The course I propose to take is briefly this:—first, to give a list of the elementary truths I shall afterwards have occasion to quote: then to prove, by very simple methods (in which I shall make no attempt at measuring the circle at all, but shall merely measure certain rectilinear figures drawn within it and outside it), that, whatever be the exact value of the area, it is at any rate less than 3.1417 times, and greater than 3.1413 times, the square on its radius.
Hence, for any Circle-Squarer, whose value for this area lies outside these two limits, this little book will I hope be a sufficient answer. He cannot plead that the proofs here offered are too long, or too abstruse, for him to understand them: and he may fairly be called upon to disprove the truth of the above-named limits, before he can expect a hearing for a theorem which contradicts the opinion of most of the world. If he should take exception to any one of the preliminary truths here quoted, he is of course out of court at once, as they stand on the same footing as the fact that two and two are four: further discussion would be absolute waste of time. If, however, he accepts these preliminary truths, he cannot well avoid being led on, by irresistible logic, to accept the truth of the above-named limits. The method, by which they are obtained, is one that he can easily carry further for himself, and find new pairs of limits, each pair closer together than the preceding pair: so that, even if he has adopted a value a little within the limits 3.1417 and 3.1413, he may still find limits which will exclude the possibility of his value being true.
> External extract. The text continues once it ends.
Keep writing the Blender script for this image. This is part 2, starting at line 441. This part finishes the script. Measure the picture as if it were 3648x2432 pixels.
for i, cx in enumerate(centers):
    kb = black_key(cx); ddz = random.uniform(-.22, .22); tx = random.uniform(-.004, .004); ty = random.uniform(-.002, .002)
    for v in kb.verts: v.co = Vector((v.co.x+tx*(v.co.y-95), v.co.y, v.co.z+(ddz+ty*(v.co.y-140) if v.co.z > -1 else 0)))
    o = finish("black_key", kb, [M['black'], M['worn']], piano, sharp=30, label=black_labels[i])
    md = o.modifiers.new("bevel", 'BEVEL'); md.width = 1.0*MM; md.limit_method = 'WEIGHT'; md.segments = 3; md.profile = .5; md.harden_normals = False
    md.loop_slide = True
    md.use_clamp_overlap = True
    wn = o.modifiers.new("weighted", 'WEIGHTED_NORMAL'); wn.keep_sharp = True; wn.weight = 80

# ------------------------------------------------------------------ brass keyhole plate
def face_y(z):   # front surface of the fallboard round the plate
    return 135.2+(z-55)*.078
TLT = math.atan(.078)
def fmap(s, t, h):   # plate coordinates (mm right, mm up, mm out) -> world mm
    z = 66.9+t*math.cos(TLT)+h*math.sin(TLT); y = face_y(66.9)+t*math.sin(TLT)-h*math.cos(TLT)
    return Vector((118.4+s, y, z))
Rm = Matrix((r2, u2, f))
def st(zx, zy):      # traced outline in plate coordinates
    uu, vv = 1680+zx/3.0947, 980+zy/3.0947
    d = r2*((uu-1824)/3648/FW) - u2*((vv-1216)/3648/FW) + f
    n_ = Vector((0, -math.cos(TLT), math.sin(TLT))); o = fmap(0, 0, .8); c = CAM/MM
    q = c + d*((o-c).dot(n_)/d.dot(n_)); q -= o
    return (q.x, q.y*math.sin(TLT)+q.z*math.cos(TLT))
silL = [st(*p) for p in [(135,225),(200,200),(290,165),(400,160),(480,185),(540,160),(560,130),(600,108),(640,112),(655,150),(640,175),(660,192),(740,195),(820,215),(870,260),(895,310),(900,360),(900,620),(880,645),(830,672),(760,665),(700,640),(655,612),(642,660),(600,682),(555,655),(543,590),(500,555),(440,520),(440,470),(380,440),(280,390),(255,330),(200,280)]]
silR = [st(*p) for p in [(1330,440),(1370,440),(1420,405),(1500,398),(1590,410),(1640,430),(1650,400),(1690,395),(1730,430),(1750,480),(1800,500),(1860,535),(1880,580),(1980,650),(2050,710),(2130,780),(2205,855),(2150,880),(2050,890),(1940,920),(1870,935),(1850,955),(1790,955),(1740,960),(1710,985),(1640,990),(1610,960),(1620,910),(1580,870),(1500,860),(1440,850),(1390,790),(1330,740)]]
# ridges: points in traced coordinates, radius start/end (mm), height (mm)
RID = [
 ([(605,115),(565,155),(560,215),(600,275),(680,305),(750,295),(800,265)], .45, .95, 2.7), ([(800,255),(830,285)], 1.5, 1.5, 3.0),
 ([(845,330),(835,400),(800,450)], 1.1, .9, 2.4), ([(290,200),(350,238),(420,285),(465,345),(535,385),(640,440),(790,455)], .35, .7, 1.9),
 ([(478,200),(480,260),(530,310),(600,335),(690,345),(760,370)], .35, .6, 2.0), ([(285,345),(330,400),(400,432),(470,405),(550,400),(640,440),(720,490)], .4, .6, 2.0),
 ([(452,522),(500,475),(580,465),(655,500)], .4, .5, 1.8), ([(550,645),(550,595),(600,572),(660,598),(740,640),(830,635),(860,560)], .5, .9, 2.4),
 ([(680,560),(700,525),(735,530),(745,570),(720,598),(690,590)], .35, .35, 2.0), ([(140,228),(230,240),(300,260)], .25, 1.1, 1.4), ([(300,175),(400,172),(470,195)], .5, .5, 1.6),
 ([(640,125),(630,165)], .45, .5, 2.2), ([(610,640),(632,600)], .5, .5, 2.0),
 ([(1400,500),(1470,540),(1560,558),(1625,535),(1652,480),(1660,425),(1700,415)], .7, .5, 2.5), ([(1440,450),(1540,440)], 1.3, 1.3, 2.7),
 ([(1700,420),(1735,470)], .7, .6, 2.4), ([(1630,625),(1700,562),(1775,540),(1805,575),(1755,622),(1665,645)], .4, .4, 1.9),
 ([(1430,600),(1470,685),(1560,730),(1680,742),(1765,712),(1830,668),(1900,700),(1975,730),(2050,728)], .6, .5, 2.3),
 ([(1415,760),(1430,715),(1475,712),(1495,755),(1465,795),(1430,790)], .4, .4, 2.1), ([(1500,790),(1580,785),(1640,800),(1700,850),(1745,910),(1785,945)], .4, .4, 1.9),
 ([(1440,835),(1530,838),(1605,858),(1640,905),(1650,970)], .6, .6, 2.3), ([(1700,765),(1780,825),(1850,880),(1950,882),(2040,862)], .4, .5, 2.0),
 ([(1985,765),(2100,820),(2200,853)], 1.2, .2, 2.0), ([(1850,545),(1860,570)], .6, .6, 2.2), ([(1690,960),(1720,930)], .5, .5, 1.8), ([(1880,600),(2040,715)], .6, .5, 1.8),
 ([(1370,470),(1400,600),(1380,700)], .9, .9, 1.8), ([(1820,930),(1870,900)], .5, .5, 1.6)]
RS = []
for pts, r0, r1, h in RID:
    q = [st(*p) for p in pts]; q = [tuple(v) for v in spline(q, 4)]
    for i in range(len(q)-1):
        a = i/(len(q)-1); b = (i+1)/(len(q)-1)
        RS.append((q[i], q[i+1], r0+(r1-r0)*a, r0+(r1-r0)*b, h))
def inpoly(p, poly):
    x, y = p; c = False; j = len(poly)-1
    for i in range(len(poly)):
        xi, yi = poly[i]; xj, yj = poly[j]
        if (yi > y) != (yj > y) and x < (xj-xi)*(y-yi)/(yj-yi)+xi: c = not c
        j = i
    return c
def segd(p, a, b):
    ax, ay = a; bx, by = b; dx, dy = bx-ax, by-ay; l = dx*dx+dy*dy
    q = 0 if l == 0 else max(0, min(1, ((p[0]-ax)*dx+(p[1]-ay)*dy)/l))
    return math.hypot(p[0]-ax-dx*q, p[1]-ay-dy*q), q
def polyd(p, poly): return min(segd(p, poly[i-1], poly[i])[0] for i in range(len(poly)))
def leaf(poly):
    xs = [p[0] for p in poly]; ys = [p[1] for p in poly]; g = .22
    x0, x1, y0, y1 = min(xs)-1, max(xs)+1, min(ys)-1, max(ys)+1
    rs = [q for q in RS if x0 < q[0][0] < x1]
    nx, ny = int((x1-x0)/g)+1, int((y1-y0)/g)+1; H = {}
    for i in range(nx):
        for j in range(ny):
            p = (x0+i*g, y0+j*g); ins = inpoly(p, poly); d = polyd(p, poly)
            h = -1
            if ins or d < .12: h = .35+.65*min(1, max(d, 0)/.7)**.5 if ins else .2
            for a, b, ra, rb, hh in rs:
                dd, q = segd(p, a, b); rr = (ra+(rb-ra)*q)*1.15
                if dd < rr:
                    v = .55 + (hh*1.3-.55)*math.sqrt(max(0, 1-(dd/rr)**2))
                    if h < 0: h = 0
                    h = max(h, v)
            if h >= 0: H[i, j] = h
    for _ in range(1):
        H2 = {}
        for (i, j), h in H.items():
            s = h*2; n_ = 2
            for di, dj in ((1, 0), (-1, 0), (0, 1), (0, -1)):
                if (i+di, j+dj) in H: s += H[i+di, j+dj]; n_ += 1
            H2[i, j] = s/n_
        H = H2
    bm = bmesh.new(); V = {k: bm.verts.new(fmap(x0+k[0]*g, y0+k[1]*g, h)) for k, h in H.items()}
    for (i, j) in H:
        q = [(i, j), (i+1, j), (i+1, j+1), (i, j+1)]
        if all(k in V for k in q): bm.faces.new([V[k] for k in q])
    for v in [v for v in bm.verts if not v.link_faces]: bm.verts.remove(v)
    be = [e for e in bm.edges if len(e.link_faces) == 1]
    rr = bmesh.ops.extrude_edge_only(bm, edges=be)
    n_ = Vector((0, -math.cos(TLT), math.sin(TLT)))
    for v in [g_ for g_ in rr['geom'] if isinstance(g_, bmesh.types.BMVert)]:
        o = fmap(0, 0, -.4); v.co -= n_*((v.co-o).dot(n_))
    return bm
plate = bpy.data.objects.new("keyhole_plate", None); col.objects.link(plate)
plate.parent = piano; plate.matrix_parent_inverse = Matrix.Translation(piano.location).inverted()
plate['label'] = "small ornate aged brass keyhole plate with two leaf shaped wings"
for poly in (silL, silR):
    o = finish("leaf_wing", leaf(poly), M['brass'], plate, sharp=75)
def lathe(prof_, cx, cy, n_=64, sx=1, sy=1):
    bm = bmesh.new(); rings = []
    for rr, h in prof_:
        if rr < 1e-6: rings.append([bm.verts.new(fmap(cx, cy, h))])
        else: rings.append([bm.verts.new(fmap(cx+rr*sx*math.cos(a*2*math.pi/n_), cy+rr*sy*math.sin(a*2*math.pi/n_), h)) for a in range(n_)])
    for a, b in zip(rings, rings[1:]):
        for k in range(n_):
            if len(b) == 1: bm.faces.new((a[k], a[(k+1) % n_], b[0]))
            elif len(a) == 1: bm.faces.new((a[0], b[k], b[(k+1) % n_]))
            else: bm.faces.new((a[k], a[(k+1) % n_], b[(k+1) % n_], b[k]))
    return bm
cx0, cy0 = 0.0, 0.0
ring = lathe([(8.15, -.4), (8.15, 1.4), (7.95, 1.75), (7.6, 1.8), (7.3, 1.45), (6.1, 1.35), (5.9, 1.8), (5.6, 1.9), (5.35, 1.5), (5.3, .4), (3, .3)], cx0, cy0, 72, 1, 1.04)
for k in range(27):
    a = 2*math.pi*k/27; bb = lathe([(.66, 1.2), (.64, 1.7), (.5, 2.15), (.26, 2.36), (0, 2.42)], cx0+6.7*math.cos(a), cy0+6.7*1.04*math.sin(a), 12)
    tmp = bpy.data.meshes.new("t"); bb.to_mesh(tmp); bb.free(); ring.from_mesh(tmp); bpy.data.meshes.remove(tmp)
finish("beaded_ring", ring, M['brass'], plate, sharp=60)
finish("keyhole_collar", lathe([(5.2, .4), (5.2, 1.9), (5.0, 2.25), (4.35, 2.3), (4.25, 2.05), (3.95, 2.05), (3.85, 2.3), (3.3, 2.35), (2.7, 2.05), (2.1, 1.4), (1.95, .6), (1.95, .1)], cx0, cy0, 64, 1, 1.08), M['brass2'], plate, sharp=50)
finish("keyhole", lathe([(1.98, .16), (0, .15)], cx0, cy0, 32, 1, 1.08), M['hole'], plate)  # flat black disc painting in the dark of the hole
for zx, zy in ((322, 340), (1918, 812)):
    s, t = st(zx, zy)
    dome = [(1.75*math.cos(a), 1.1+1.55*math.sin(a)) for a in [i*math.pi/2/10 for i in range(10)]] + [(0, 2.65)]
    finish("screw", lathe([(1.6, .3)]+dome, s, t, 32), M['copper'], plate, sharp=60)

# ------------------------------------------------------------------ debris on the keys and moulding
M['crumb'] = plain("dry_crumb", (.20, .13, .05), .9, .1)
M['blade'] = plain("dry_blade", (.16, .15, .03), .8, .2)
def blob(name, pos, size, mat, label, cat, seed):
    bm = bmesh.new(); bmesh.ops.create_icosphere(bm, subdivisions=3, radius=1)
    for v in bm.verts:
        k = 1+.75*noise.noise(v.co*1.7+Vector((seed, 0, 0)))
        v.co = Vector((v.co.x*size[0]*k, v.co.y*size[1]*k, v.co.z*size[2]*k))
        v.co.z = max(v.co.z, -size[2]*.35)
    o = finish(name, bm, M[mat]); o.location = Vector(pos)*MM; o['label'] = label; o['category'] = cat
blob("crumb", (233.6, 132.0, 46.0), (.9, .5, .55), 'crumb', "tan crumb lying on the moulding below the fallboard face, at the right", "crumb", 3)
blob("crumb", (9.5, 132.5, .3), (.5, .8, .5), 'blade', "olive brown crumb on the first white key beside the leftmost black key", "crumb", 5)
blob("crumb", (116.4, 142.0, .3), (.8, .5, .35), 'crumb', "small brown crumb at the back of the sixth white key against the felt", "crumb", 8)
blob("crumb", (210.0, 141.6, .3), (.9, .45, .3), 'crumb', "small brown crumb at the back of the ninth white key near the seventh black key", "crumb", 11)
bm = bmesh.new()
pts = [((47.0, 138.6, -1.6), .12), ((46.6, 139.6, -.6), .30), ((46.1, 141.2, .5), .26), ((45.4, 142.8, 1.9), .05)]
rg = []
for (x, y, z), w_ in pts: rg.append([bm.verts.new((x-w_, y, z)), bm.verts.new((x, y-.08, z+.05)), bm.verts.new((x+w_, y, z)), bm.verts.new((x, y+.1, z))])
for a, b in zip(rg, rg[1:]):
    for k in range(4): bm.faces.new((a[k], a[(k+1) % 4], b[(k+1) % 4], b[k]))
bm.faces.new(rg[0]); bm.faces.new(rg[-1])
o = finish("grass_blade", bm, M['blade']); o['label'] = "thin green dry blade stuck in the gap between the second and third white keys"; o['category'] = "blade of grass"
The exact value of π (the name usually given to “the ratio which the area of a circle bears to the square on its radius”) has in all ages proved an ignis fatuus, that has led hundreds, if not thousands, of hapless mathematicians to waste valuable years in the hope of immortalizing themselves by discovering what has been so long sought in vain. I cherish the hope that this little book may fall into the hands of some who have been dazzled by its mocking light, and may prove the means of saving to them much time and labour that would otherwise be wasted.